Pensei nisso tudo porque, no domingo, fui com amigos passear de carro – aquela coisa antiga que se fazia quando eu era criança, quando ainda não existia trânsito e a violência não era parte do menu da cidade. Fomos ver o mar, que estava de ressaca. Saimos do Leblon e só não fomos até Grumari porque a estrada está interrompida desde as últimas chuvas, quando rolaram umas pedras por lá. Ventava, fazia frio e a orla estava quase vazia. Foi lindo e, por alguns momentos, até fiquei com vontade de ter carro novamente.

* * *

Falei nos passeios de carro que fazíamos quando eu era criança como se isso fosse a coisa mais comum do mundo, mas não era. Nunca tivemos carro. Uma vez meu tio Américo, que tinha espírito aventureiro, comprou um Morris, o primeiro carro da família. Foi um alvoroço. Às vezes, num que noutro fim-de-semana, nos reuníamos para, justamente, passear de carro. Era uma ocasião especial, combinada de véspera.

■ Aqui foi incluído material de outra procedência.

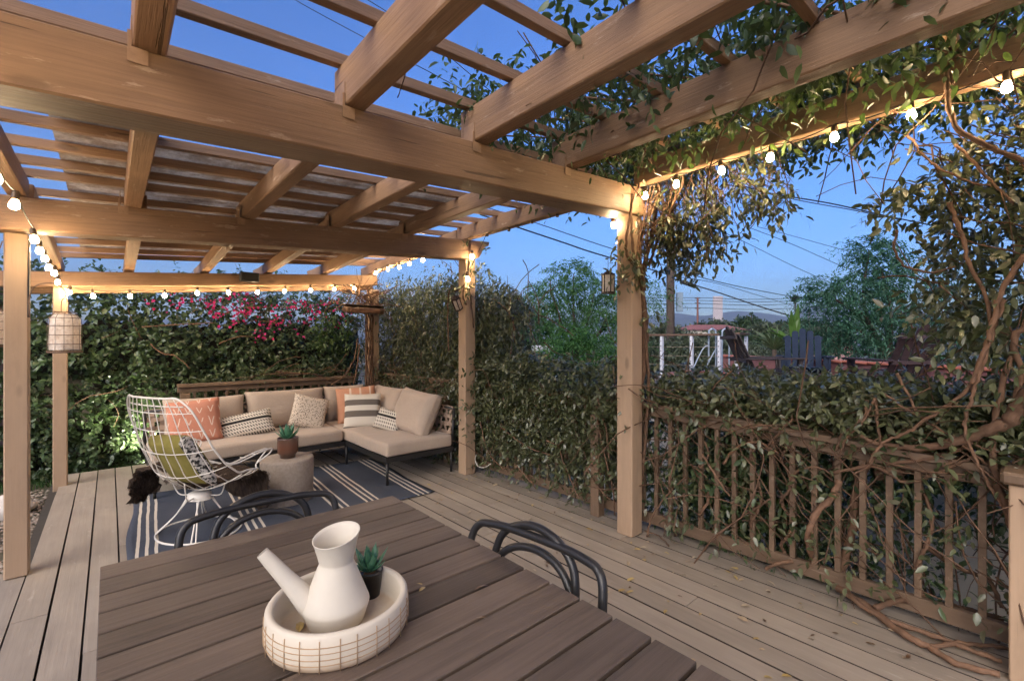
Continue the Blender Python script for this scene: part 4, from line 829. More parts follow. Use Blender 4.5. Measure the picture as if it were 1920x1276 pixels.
for (yb, tw) in ((1.512, 7), (.985, 8), (1.165, 5), (.35, 4)):                       # stems wound round single balusters
    stem([(RX0+.030*math.cos(a), yb+.030*math.sin(a), .10+.76*a/(tw*2.2)) for a in np.linspace(0, tw*2.2, tw*7)], .011, hC, 7, 2)
# ---- D. trunk and stems twisting up the pillar, leaf curtain beside it
hD = thing('climbing_vine', 'woody vine climbing the near right post with a leaf curtain at its top', 'vine', (0, 0, 0))
stem([(3.06, 2.00, 0), (3.07, 1.99, .5), (3.055, 1.965, 1.0), (3.075, 1.94, 1.4), (3.05, 1.925, 1.65), (3.02, 1.93, 1.85), (3.045, 1.90, 2.1), (3.08, 1.86, 2.35), (3.05, 1.80, 2.62)], [.026, .026, .024, .026, .024, .018, .014, .012], hD, 10)
stem([(3.08, 2.0, 0), (3.05, 1.93, .6), (3.08, 1.91, 1.1), (3.055, 1.92, 1.5), (3.08, 1.95, 1.75), (3.03, 1.92, 1.95)], .014, hD)
stem([(3.04, 1.92, 1.78), (2.96, 1.905, 1.92), (2.88, 1.92, 2.03), (2.84, 1.93, 2.06), (2.815, 1.93, 2.15), (2.83, 1.92, 2.30), (2.84, 1.90, 2.42), (2.88, 1.86, 2.60)], .012, hD); stem([(2.90, 1.915, 2.00), (2.86, 1.90, 2.10), (2.845, 1.90, 2.25), (2.85, 1.91, 2.38)], .012, hD)
stem([(3.03, 1.91, 1.84), (2.97, 1.90, 2.0), (2.955, 1.90, 2.15), (2.99, 1.88, 2.30), (3.04, 1.86, 2.42), (3.08, 1.80, 2.62)], .009, hD); stem([(2.90, 1.90, 2.05), (2.92, 1.89, 2.2), (2.97, 1.87, 2.4), (3.0, 1.83, 2.65)], .008, hD)
for k in range(14):
    y0 = rng.uniform(1.72, 1.95); stem([(3.05+rng.normal()*.02, 1.90, 2.0+rng.uniform(0, .3)), (3.05+rng.normal()*.04, y0, 2.35+rng.normal()*.05), (3.03+rng.normal()*.06, y0-.08+rng.normal()*.08, 2.58), (2.95+rng.normal()*.12, y0-.2+rng.normal()*.15, 2.78)], rng.uniform(.004, .009), hD, 6)
strands, O, D = [], [], []
for k in range(64):                                                            # loose strands trailing from the rim beam
    y = rng.uniform(.98, 1.97); x = 2.97+rng.uniform(0, .32); zb = np.interp(y, [.95, 1.05, 1.2, 1.4, 1.55, 1.75, 1.9, 2.0], [2.40, 2.18, 2.10, 1.98, 1.90, 1.86, 1.90, 2.05])+rng.uniform(0, .32)
    p = np.array([x, y+rng.uniform(.0, .25), 2.66+rng.uniform(-.05, .15)]); q = [p]; m_ = 9; tgt = np.array([x+rng.normal()*.05, y-rng.uniform(0, .08), zb])
    for i in range(1, m_+1): q.append(p*(1-i/m_)+tgt*(i/m_)+np.array([rng.normal()*.018, rng.normal()*.022, 0]))
    strands.append(spline(q, 2)); L_ = np.linalg.norm(tgt-p)
    for s_ in np.arange(.10, L_, .05):
        i = s_/L_*m_; a_ = int(min(i, m_-1)); O.append(q[a_]*(1-(i-a_))+q[a_+1]*(i-a_)); D.append(rng.normal(size=3)*.55+np.array([0, -.1, -.65]))
O = np.array(O); D = np.array(D); ok = rng.uniform(size=len(O)) < .45+.5*(O[:, 2] < 2.45); O, D = O[ok], D[ok]
SD = sprigs(O, D, rng.uniform(.07, .15, len(O)), 4, .060, .6, .40); SD = single_leaves(SD, hD, 200); foliage('foliage', [SD], LEAF, hD)
twigs('strands', strands, (.0018, .0035), BARK, hD)
twigs('twigs', wire_lines(18, (3.02, 1.25, 2.3), (3.2, 1.9, 2.6), (.2, .4), (0, .3, 1), .3), (.002, .0035), BARK, hD)
# small sprays hanging off the pillar and the middle post
O = np.array([(2.83, 1.92, 2.12), (2.80, 1.93, 2.08), (2.81, 1.95, 1.98), (2.84, 1.92, 2.02), (2.79, 1.95, 2.2), (2.99, 1.90, 2.0), (3.02, 1.89, 1.72)]); O = np.repeat(O, 3, 0)+rng.normal(size=(21, 3))*.04
foliage('post_sprays', [sprigs(O, unit(21)*.6+np.array([0, 0, -.7]), .14, 6, .058, .5)], LEAF, hD)
hE = thing('climbing_vine', 'wiry vine with a few leaf sprays on the middle right post', 'vine', (0, 0, 0))
for pts in ([(2.88, 4.0, 1.85), (2.83, 3.99, 1.95), (2.87, 3.98, 2.15), (2.90, 3.97, 2.4), (2.88, 3.97, 2.55)], [(2.98, 4.0, 1.6), (2.93, 3.985, 1.9), (2.90, 3.985, 2.2), (2.92, 3.98, 2.5)], [(2.76, 4.05, 1.98), (2.86, 4.0, 2.06), (2.95, 3.98, 2.2)], [(2.72, 4.1, 1.35), (2.71, 4.1, 1.7), (2.72, 4.1, 1.95), (2.74, 4.05, 2.05)]): stem(pts, .008, hE)
O = np.array([(2.9, 3.97, 2.48), (2.9, 3.96, 2.2), (2.93, 3.95, 2.1), (3.05, 3.97, 2.3), (3.1, 3.97, 2.4), (2.86, 3.97, 2.05), (3.0, 3.98, 1.3), (3.02, 3.98, 1.15), (3.03, 3.98, .9)]); O = np.repeat(O, 4, 0)+rng.normal(size=(36, 3))*.06
foliage('foliage', [sprigs(O, unit(36)*.7+np.array([0, 0, -.3]), .14, 6, .058, .4)], LEAF, hE)
# ---- E. mass of vine on the right with its hanging stems
hF = thing('hanging_vine', 'large dark vine mass hanging from the right end of the pergola', 'vine', (0, 0, 0))
n = 3300; O = box_pts(n, (3.02, -.75, 1.12), (3.85, .86, 2.92)); yy = O[:, 1]; zz = O[:, 2]; edge = .44-.42*np.abs((zz-2.02)/.85)**1.5+.12*np.sin(zz*9)+.08*np.sin(zz*23)
ok = (yy < edge) & (lat(yy*4, zz*4, 6) > -.40+.5*(zz < 1.35)); O = O[ok]
SF = sprigs(O, unit(len(O))*.7+np.array([-.35, .15, -.35]), rng.uniform(.10, .22, len(O)), 6, .062, .4, .44); SF = single_leaves(SF, hF, 300); foliage('foliage', [SF], LEAF, hF)
twigs('twigs', wire_lines(90, (3.0, -.6, 1.2), (3.35, .30, 2.75), (.3, .7), (0, .7, .7), .5), (.0018, .0042), BARK, hF)
for px, X_, r_ in ((((1777, 60), (1777, 100), (1776, 166), (1790, 237), (1845, 270), (1895, 292), (1950, 310)), 2.86, .013), (((1780, 380), (1800, 430), (1815, 490), (1850, 560), (1860, 640)), 2.99, .010), (((1920, 480), (1880, 540), (1862, 600), (1845, 660), (1820, 720)), 2.97, .012), (((1680, 430), (1678, 470), (1700, 500), (1750, 510), (1790, 500)), 2.98, .006), (((1930, 600), (1900, 640), (1915, 700), (1900, 760)), 3.05, .015), (((1790, 270), (1850, 330), (1900, 380)), 2.98, .007), (((1700, 250), (1740, 300), (1790, 330), (1860, 350)), 2.98, .006), (((1630, 195), (1700, 210), (1790, 165), (1900, 170)), 2.9, .005)):
    stem([onX(x, y, X_) for x, y in px], r_, hF)
# ---- F. vine lying on the pergola battens
hG = thing('canopy_vine', 'leafy vine sprawling on top of the pergola battens', 'vine', (0, 0, 0))
n = 11500; O = box_pts(n, (1.25, -1.1, 2.66), (3.9, 2.75, 3.05)); x_, y_ = O[:, 0], O[:, 1]
ok = (rng.uniform(size=n) < np.clip((x_-1.35-.25*np.clip(1.2-y_, 0, 2)*0)/1.3, 0, 1)) & (lat(x_*2.2, y_*2.4, 3) > -.25) & (O[:, 2] > 2.58+S*x_) & ~((x_ < 1.9) & (y_ < .6)); O = O[ok]
SG = sprigs(O, unit(len(O))*.9+np.array([0, 0, -.1]), rng.uniform(.12, .26, len(O)), 6, .064, .5, .42); foliage('foliage', [SG], leafmat('canopy_leaf', [(.04, .06, .026), (.065, .10, .038), (.10, .14, .06), (.05, .07, .03)], .36, .35, .6), hG)
twigs('twigs', wire_lines(120, (1.9, -.9, 2.76), (3.6, 2.4, 2.95), (.4, 1.1), (1, .6, 0), .5), (.002, .0045), BARK, hG)
for k in range(7): y0 = .2+.33*k; stem([(3.3, y0-.5, 2.86), (2.9, y0-.2, 2.9), (2.4, y0, 2.88), (1.95, y0+.25, 2.86)], rng.uniform(.006, .012), hG)
tg = thing('bare_twigs', 'bare dark twigs lying over the battens above the table', 'twigs', (0, 0, 0))
for pts in ([(.36, 1.75, 2.74), (.42, 1.55, 2.73), (.46, 1.38, 2.74), (.58, 1.2, 2.75), (.75, 1.0, 2.76)], [(.46, 1.38, 2.74), (.36, 1.25, 2.74), (.30, 1.0, 2.74)], [(.80, 1.6, 2.72), (.95, 1.75, 2.64), (.98, 1.9, 2.56)]): stem(pts, .0035, tg, 5)
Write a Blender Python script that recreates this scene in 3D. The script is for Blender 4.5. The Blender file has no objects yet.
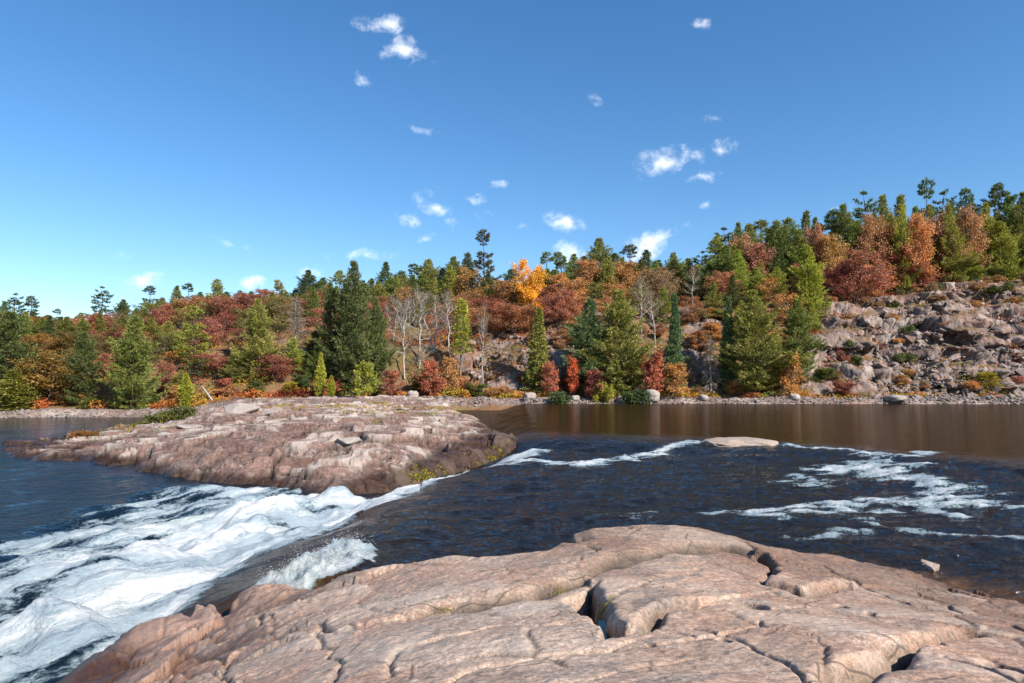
import bpy, math, random
import numpy as np
from mathutils import Vector

random.seed(7)
rng = np.random.default_rng(7)
scene = bpy.context.scene
COL = scene.collection
R = math.radians

# ------------------------------------------------------------------ camera model
F_PX, CX, CY, HZ, CAMZ = 683.0, 512.0, 341.5, 386.0, 2.8
TH = math.atan((HZ - CY) / F_PX)
cT, sT = math.cos(TH), math.sin(TH)

def ray(px, py):
    a, b = px - CX, CY - py
    return a, F_PX * cT - b * sT, F_PX * sT + b * cT

def onz(px, py, z):
    x, y, w = ray(px, py)
    t = (z - CAMZ) / w
    return (x * t, y * t)

def aty(px, py, Y):
    x, y, w = ray(px, py)
    t = Y / y
    return (x * t, Y, CAMZ + w * t)

def topix(X, Y, Z):
    dz = Z - CAMZ
    dep = Y * cT + dz * sT
    up = -Y * sT + dz * cT
    return CX + F_PX * X / dep, CY - F_PX * up / dep

# ------------------------------------------------------------------ noise
def _h(ix, iy, seed):
    n = (ix.astype(np.int64) * 374761393 + iy.astype(np.int64) * 668265263 + seed * 974634777) & 0xffffffff
    n = ((n ^ (n >> 13)) * 1274126177) & 0xffffffff
    return (n ^ (n >> 16)) / 4294967296.0

def noise(x, y, seed=0):
    x0, y0 = np.floor(x), np.floor(y)
    fx, fy = x - x0, y - y0
    u = fx * fx * fx * (fx * (fx * 6 - 15) + 10)
    v = fy * fy * fy * (fy * (fy * 6 - 15) + 10)
    def g(dx, dy):
        a = _h(x0 + dx, y0 + dy, seed) * 6.2831853
        return np.cos(a) * (fx - dx) + np.sin(a) * (fy - dy)
    return ((g(0, 0) * (1 - u) + g(1, 0) * u) * (1 - v) + (g(0, 1) * (1 - u) + g(1, 1) * u) * v) * 1.45

def fbm(x, y, seed=0, oct=5, gain=.5, lac=2.03):
    s, a = 0, 1
    for o in range(oct):
        s = s + a * noise(x + o * 17.3, y - o * 9.1, seed + o * 13)
        x, y = (x * .788 - y * .616) * lac, (x * .616 + y * .788) * lac; a *= gain
    return s

def ridged(x, y, seed=0, oct=4, gain=.55):
    s, a = 0, 1
    for o in range(oct):
        s = s + a * (1 - 2 * np.abs(noise(x + o * 7.3, y + o * 3.1, seed + o * 13)))
        x, y = (x * .96 - y * .28) * 2.1, (x * .28 + y * .96) * 2.1; a *= gain
    return s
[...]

É provável que eu esteja sendo completamente injusta tanto com o tio Américo quanto com o Morris, mas o fato é que não tenho nenhuma lembrança da intrépida viatura em movimento. Em compensação, guardo bem a memória de vários enguiços pitorescos, e de um monte de adultos contrafeitos parados ao lado do carro, esperando o socorro chegar.

* * *

Nossa intimidade com automóveis começou (e terminou) nos Estados Unidos, quando meu Pai foi convidado a dar aulas na Universidade da Flórida, em Gainesville: uma típica cidadezinha americana, onde a vida sem carro é uma impossibilidade. Alguém ia ter que dirigir na casa – e sobrou, é claro, para Mamãe, que aprendeu em tempo recorde.

Logo tínhamos um Rambler Classic, e com ele exploramos uma Flórida ainda muito simpática, quase caseira, sem os excessos turísticos que a Disney traria depois. Ao voltarmos para o Brasil, nos despedimos do nosso amigo de quatro rodas com saudade e tristeza, e voltamos para as nossas linhas de ônibus habituais.

Mas é claro que esta não seria uma história da nossa família se ficasse só por isso. Tenho certeza de que a primeira saída noturna com o Rambler não se transformou em desastre porque nosso anjo da guarda ficou tão perplexo com o que viu que chamou reforços. Não ocorreu a nenhum dos professores da auto-escola explicar à Mamãe que carros tinham farol: como podiam imaginar que alguém não soubesse disso? Tampouco ocorreu a ela perguntar como se dirigia à noite, já que as aulas eram de dia.

De modo que lá fomos nós, com uma lanterna acessa dentro do carro, tentando iluminar o caminho. Papai se prontificou a pilotar a lanterna enquanto Mamãe pilotava o carro, mas como ele não conseguia iluminar o que ela queria ver, ela acabou, sabe-se lá como, acumulando funções. Pois fomos aonde devíamos ir, e voltamos sãos e salvos.

O mais estranho é que nenhum de nós – nem Papai, nem Mamãe, nem o Nonno, muito menos a Laura ou eu – nos lembramos de que, mesmo no Brasil, todos os carros e ônibus tinham utilíssimas lanternas embutidas na carroceria.

No dia seguinte, quando um amigo passou em casa para saber como estávamos nos virando, Mamãe se queixou amargamente do horror que era dirigir à noite.

-- Mas os faróis não estão funcionando?

-- Faróis?

E pronto, fez-se a luz.

Depois a gente se queixa de que a vida não é fácil.